Illustrative of this mentality is the incident when Soviet leader Nikita Khrushchev remarked to his son that he felt like a “cricket” when President Eisenhower arrived at the 1955 Geneva summit in an aircraft nearly twice the size of his. When Khrushchev visited the United States four years later, he insisted on flying in a massive TU-114 turboprop that stood fifty feet off the ground, despite protests from his own staff that the craft was not airworthy. The Soviet military was forced to station ships along the airplane’s trans-Atlantic route just in case it crashed, and technicians were ordered on board to monitor the craft’s wings for cracks. Khrushchev was willing to risk his very life, just to one up his American counterpart.

So defining is Russia’s need to project strength that Western notions of rights and freedoms drop to the bottom of the list of considerations shaping its politics. Recent surveys show that nearly half of Russians believe Stalin – who murdered more than 30 million of his own citizens – played a “positive role” in the nation’s history, and was a “wise leader” who “brought the Soviet Union to might and prosperity.”

Americans consider President Vladimir Putin to be a corrupt autocrat. His public agrees, and couldn’t care less. The former KGB Colonel maintains approval ratings of 65 percent – equaling President Obama’s in the afterglow of his 2008 election – by going to extraordinary lengths to show how tough he is.

The success of American leaders in dealing with the Russians tracks perfectly with how strong they are perceived to be by Russian leaders.  President Carter was not taken seriously by the Soviets, because they regarded him as weak. Accordingly, the Soviets were confident there would be no repercussions when they invaded Afghanistan in 1979; an act of war that ultimately resulted in the deaths of one million Afghan civilians. President Carter’s response – a mere boycott of the 1980 Olympics in Moscow – further confirmed the Russian view of him.

In contrast, the Politburo saw that Ronald Reagan meant business – he said what he meant and meant what he said, backing threats with military might. The result: two groundbreaking nuclear treaties and victory in the Cold War, all within two years of Reagan’s departure from office. Similarly, when German unification and the freedom of Eastern Europe depended on Soviet acquiescence, George H.W. Bush knew not to rub Russian noses in their Cold War loss. Because he was respectful of Russian national pride – and negotiated with the Soviets from a position of strength – they permitted the orderly and peaceful disintegration of the Eastern Bloc.

Fast forward to President Obama’s proclamation of a “reset” in U.S.-Russian relations – a phrase that is synonymous with “forget the past,” to a nation whose culture and leader is defined by it. To the Russians, a “reset” is nothing less than a full-throated proclamation of weakness.
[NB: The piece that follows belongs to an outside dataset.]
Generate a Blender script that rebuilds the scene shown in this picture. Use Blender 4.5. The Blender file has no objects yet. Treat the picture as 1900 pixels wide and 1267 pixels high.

It has emboldened Putin to block America’s efforts to rein in Iran’s nuclear program; to provide the Assad regime with diplomatic escape as it coldly slaughtered 1,400 civilians – including more than 400 children – with weapons of mass destruction; and to harbor Edward Snowden, the fugitive ex-NSA analyst.  And, in the ultimate “in-your-face” gesture, to brag about it all in the opinion pages of the New York Times.

Make no mistake: Putin will survive the darkened rings, stinking yellow water, and “dog-gate” with his nation’s full support, and continue his efforts to rebuild Russia’s status as a major power. A resurgent and responsible Russia could actually be in the interests of the United States and the world, acting as a counterweight to China and a bulwark against Islamic fundamentalism.  But it will take a realistic and adroitly executed foreign policy – predicated first on being taken seriously rather than “resets”  – to turn this re-assertion of national pride into a positive force for global peace and stability.